In July 2007 Nelson entered phased retirement by becoming a Professor of the Graduate School of the Department of Anthropology at U C Berkeley. He still directs graduate students, hosts visiting scholars (recently from China, Korea, Indonesia, United Kingdom, Germany, France, Philippines and Brazil), teaches his graduate seminar and retains his office, but does not have to teach and advise undergraduates. From July to November 200, he taught his graduate seminar on Tourism at the Universidade Federale, Porto Alegre, Brazil; he also visited and lectured in many other Brazilian cities and in Buenos Aires. In November 2008 he taught classes at Beijing International Studies University, the sponsor of the 2005 Academy Conference.

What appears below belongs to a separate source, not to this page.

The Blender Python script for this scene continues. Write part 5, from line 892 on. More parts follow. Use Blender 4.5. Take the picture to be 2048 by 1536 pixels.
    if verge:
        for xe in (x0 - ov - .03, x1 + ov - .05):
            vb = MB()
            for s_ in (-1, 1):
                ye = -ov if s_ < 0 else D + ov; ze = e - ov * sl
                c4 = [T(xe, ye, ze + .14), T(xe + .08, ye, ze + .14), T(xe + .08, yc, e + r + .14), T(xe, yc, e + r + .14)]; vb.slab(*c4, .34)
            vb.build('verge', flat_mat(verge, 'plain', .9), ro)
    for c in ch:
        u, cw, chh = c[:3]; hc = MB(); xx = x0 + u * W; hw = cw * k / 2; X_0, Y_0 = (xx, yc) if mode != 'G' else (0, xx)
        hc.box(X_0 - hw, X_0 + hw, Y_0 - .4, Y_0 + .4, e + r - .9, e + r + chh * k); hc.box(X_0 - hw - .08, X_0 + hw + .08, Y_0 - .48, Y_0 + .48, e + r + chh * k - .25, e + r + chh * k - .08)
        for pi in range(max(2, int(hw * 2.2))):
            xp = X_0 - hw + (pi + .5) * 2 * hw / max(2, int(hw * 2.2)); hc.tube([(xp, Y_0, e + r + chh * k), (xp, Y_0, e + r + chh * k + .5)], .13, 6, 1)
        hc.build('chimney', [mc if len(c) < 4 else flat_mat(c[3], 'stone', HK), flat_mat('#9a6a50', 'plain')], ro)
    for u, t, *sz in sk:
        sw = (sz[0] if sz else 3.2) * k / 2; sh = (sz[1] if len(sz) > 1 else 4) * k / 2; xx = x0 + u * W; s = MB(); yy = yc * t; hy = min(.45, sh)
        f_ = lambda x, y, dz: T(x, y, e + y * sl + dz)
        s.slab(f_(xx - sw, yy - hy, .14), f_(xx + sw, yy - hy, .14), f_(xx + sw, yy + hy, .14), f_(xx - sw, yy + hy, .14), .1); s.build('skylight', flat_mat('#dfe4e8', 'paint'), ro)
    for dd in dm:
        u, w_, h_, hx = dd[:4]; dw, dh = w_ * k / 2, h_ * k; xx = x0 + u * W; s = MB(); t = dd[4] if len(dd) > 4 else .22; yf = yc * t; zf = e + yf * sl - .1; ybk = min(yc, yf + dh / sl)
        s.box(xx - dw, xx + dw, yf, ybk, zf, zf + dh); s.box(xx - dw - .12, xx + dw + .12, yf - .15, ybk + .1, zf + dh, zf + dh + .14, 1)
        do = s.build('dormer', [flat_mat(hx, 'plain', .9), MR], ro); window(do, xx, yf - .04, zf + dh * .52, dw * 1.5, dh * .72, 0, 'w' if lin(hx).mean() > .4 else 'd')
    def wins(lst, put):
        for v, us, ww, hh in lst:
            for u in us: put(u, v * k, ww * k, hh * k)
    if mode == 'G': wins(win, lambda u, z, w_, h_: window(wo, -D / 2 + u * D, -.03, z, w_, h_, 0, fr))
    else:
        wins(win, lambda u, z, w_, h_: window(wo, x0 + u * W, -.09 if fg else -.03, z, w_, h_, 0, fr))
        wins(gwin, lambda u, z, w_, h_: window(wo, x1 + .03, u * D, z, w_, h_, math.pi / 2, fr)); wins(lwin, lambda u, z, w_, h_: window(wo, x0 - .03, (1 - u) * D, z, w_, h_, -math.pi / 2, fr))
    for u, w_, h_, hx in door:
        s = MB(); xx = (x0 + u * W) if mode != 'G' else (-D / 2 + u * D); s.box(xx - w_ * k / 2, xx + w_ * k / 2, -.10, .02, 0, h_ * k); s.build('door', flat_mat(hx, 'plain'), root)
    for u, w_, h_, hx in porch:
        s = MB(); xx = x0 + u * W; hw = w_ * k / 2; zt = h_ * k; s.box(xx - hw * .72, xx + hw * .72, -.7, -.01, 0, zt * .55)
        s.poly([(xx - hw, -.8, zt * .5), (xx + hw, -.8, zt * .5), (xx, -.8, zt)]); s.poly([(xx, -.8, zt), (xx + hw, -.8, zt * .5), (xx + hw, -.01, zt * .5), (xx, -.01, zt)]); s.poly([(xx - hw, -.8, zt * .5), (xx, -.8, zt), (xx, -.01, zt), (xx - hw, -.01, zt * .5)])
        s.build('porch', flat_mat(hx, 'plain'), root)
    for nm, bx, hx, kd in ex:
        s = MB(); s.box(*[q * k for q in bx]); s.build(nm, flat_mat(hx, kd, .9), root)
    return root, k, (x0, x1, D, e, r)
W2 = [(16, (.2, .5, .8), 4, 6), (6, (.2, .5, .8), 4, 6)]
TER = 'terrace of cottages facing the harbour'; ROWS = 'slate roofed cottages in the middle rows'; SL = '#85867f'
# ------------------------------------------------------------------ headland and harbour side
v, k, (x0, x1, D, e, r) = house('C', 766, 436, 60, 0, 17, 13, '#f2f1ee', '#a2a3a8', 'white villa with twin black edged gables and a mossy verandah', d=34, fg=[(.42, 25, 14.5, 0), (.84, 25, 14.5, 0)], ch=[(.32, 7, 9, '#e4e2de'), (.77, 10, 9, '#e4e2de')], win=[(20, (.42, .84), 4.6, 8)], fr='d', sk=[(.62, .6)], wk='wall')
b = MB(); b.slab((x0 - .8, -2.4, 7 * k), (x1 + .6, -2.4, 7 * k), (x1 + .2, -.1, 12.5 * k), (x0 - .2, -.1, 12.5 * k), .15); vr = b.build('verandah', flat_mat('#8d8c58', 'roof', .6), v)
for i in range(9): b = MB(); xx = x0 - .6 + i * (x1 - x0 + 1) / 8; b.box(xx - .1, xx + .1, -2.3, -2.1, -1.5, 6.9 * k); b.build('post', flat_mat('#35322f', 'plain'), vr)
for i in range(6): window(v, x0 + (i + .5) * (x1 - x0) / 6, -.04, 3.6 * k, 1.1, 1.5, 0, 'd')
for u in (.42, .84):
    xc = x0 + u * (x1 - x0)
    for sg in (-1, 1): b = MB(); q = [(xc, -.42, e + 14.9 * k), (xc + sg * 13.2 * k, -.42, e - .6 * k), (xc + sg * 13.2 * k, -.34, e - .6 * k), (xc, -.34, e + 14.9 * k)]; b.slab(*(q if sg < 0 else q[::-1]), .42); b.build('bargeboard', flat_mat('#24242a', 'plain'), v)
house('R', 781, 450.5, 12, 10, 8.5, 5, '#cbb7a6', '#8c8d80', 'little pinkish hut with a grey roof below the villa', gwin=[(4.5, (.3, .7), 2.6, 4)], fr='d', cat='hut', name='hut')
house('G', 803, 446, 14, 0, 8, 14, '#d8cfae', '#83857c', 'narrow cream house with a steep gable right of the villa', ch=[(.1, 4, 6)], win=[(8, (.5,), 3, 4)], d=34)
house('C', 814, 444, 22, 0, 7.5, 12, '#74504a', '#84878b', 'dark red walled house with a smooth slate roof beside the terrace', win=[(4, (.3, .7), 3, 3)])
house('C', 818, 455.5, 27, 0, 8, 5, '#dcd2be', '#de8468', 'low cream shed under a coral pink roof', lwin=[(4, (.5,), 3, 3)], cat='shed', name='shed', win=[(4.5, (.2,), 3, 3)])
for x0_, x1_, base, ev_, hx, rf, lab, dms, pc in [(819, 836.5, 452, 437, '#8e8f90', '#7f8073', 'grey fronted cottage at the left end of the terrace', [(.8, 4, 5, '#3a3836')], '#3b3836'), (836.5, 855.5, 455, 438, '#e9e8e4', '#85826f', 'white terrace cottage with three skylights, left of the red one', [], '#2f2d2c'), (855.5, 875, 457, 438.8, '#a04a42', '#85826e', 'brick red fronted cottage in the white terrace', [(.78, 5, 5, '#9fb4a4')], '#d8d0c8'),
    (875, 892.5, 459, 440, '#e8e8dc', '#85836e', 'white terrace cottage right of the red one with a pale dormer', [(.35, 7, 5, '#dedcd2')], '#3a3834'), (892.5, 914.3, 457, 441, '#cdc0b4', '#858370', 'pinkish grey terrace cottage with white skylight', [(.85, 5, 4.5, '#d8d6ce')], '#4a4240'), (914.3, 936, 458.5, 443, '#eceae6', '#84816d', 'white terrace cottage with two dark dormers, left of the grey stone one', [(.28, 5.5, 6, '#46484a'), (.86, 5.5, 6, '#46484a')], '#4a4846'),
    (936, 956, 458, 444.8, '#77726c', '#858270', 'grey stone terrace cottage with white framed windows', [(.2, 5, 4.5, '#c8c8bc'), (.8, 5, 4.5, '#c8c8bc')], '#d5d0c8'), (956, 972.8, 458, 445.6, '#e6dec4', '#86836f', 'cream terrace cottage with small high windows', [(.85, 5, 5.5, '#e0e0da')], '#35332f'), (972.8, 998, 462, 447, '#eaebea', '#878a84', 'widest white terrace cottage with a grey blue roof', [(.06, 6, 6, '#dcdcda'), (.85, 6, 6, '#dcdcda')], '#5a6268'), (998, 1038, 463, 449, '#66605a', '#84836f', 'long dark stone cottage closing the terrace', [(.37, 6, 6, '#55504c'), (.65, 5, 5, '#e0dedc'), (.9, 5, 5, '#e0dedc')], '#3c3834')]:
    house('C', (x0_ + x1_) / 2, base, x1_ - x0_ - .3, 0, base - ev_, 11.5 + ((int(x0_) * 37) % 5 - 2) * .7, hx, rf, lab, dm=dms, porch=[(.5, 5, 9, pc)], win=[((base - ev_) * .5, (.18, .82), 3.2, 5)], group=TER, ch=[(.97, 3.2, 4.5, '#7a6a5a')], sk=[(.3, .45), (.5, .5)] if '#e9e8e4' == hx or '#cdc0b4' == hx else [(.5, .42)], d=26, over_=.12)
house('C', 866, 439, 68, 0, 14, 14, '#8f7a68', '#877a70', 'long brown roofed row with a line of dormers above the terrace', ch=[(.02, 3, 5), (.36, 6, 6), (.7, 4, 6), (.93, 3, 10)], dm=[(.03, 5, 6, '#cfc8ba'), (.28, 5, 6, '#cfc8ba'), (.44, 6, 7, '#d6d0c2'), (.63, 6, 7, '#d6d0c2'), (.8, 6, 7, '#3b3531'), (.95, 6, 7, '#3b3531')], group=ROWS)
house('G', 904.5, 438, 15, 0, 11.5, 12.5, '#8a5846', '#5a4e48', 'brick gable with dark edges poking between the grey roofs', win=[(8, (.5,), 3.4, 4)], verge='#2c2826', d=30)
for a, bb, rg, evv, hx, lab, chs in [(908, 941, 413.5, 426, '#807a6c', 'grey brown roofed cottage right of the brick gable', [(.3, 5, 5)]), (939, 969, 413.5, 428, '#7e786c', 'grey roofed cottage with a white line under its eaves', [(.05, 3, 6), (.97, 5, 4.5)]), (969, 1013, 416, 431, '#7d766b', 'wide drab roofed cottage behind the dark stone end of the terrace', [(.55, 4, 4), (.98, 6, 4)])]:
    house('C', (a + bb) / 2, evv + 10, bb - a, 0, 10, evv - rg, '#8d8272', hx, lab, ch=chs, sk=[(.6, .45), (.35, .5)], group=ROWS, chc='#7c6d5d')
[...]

He also took up a post as Senior Professor in the International Institute of Culture Tourism and Development of London Metropolitan University (25% time) in October 2007, and spent a few weeks there in March-April 2008 and September-October 2008, and will be there again in March-April 2009. He has lectured at London Met., as well as at University College London, in Lyon and Paris, Lisbon, Melbourne, Beijing, at Harvard and Duke universities, and soon in Oxford and Norwich; he gave conference papers in Nuuk (Greenland), Gôteborg, Jaipur and Agra, Bangkok, Auckland and Christchurch, in Xishuangbanna (with Erik Cohen) and soon in Kunming, China.  

Last year his volume Multiculturalism in the New Japan (co-edited with J. Ertl and R K Tierney) was published by Berghahn. Graburn's chapter concerns ethnographic museums and foreign cultural theme parks (gaikokumura) as tourist attractions, spreading the ideology of multiculturalism and internationalism. He has also published chapters on Japanese and Chinese domestic tourism and about twenty previous works have been translated and published in Chinese.

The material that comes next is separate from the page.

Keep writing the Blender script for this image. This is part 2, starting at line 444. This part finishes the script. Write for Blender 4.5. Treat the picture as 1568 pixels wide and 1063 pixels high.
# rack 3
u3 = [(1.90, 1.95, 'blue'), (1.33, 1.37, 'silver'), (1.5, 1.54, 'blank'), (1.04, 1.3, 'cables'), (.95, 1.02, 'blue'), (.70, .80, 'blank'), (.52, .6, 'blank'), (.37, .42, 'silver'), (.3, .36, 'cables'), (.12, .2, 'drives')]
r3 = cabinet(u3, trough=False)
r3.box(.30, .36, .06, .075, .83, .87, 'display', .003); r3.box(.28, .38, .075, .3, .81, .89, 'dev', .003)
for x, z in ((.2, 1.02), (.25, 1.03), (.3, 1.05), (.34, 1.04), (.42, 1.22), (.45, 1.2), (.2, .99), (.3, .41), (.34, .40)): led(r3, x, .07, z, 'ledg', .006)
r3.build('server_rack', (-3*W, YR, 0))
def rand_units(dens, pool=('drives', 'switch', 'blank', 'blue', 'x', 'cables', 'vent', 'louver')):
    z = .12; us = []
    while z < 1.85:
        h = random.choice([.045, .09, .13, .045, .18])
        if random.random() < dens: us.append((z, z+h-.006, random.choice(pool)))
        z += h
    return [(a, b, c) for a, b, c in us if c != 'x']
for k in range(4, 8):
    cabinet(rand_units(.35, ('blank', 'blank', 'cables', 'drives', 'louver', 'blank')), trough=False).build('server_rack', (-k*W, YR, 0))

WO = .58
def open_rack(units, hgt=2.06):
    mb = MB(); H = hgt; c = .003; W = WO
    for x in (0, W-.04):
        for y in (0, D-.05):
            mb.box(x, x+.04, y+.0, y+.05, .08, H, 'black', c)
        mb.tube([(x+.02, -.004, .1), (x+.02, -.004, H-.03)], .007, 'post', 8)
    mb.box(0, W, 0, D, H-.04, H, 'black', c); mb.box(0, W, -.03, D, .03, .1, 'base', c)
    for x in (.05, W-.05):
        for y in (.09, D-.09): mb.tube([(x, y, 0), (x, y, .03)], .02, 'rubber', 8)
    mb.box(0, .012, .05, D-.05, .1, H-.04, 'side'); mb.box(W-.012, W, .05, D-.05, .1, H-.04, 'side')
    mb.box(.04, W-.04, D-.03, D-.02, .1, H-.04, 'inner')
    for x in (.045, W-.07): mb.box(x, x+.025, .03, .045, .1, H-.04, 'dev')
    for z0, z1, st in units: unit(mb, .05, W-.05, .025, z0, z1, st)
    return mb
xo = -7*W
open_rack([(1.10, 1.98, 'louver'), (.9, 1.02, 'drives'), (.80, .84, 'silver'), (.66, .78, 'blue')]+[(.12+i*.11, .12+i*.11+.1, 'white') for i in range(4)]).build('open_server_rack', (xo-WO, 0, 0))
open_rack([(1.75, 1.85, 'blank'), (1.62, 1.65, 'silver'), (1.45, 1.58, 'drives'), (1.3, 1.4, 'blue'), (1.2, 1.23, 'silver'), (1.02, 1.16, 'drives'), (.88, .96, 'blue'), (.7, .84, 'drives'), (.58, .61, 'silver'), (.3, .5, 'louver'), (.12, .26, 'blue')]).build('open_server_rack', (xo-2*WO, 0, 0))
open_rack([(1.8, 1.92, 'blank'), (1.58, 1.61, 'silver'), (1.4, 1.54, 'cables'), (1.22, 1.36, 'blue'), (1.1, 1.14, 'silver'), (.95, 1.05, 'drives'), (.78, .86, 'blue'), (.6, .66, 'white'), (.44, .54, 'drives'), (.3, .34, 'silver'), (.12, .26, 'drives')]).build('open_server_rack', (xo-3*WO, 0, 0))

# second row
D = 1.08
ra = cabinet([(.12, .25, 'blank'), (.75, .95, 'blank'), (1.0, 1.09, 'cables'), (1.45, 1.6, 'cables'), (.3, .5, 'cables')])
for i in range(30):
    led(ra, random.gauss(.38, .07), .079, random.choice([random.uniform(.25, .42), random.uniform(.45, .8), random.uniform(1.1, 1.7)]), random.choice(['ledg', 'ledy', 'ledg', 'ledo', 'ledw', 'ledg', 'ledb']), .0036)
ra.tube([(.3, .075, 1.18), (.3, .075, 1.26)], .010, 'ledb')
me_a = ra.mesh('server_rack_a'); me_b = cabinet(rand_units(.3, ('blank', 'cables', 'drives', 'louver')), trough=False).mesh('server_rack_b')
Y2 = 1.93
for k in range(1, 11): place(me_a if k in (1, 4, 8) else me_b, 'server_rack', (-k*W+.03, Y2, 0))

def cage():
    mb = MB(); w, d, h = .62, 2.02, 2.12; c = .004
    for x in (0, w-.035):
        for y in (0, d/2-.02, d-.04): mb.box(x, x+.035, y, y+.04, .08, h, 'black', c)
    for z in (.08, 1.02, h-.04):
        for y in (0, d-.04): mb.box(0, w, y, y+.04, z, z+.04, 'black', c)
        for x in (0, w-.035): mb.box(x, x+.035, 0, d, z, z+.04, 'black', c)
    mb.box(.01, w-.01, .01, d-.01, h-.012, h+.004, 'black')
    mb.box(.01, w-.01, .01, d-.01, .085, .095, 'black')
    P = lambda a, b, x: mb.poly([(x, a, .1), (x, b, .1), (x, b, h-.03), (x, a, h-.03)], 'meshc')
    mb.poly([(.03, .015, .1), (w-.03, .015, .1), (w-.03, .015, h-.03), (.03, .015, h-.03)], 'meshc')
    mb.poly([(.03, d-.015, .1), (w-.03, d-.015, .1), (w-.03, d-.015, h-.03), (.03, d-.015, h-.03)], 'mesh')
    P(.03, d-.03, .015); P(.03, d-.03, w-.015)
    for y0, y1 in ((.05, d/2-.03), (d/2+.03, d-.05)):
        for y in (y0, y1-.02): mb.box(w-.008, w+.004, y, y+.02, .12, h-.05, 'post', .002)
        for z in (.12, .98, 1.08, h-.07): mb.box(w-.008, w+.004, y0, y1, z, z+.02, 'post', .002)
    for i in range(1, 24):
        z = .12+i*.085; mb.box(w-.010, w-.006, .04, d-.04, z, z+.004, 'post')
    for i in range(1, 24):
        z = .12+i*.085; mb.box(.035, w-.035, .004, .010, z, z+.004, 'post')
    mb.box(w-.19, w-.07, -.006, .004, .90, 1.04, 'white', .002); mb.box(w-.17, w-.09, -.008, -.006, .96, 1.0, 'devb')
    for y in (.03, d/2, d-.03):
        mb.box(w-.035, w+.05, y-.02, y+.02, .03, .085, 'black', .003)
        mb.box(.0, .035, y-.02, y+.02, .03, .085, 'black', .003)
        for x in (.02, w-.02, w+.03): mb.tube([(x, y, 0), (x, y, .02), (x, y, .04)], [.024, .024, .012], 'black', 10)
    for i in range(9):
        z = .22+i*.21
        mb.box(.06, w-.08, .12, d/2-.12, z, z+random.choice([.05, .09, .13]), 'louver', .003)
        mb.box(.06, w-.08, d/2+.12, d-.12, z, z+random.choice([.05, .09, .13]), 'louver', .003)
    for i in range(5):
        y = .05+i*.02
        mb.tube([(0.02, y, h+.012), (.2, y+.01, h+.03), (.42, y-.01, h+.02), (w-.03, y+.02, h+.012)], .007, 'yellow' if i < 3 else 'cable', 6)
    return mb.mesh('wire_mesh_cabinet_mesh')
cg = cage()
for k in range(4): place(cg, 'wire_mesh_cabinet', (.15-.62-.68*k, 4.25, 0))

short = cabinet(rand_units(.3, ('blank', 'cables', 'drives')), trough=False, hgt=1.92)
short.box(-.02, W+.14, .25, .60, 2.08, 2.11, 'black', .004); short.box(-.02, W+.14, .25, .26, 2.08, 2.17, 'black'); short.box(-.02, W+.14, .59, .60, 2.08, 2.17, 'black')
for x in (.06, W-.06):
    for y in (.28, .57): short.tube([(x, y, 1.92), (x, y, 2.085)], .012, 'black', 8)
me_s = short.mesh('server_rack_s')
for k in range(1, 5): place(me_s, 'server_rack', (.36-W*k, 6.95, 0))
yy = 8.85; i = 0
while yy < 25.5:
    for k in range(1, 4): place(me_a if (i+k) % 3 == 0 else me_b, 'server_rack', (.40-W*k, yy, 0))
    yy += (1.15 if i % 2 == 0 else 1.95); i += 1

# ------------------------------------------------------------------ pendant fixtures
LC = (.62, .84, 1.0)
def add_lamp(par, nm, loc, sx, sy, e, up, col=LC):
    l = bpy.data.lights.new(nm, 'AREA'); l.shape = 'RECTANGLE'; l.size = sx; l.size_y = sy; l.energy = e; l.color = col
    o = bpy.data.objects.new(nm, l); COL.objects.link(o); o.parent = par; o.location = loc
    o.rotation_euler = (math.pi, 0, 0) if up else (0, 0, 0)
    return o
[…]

At Berkeley, he has been working with the graduate student officers of the very active Tourism Studies Working Group, on hosting scholars from near and far, and arranging conferences on tourism in Cuba, Latin America, Southern Africa and, most recently on “Cultural Tourism Movements: Articulating and Problematizing Indigeneity” (see www.tourismstudies.org.) This conference was co-organized with graduate student Jenny Chio and Alaska Native postdoc Alexis Bunten; participants included Maori, Canadian First Nations, and Native Americans, as well as anthropologists who had worked with indigenous tourisms in Brazil, New Caledonia, Australia, Japan, China, Tibet, and Guatemala.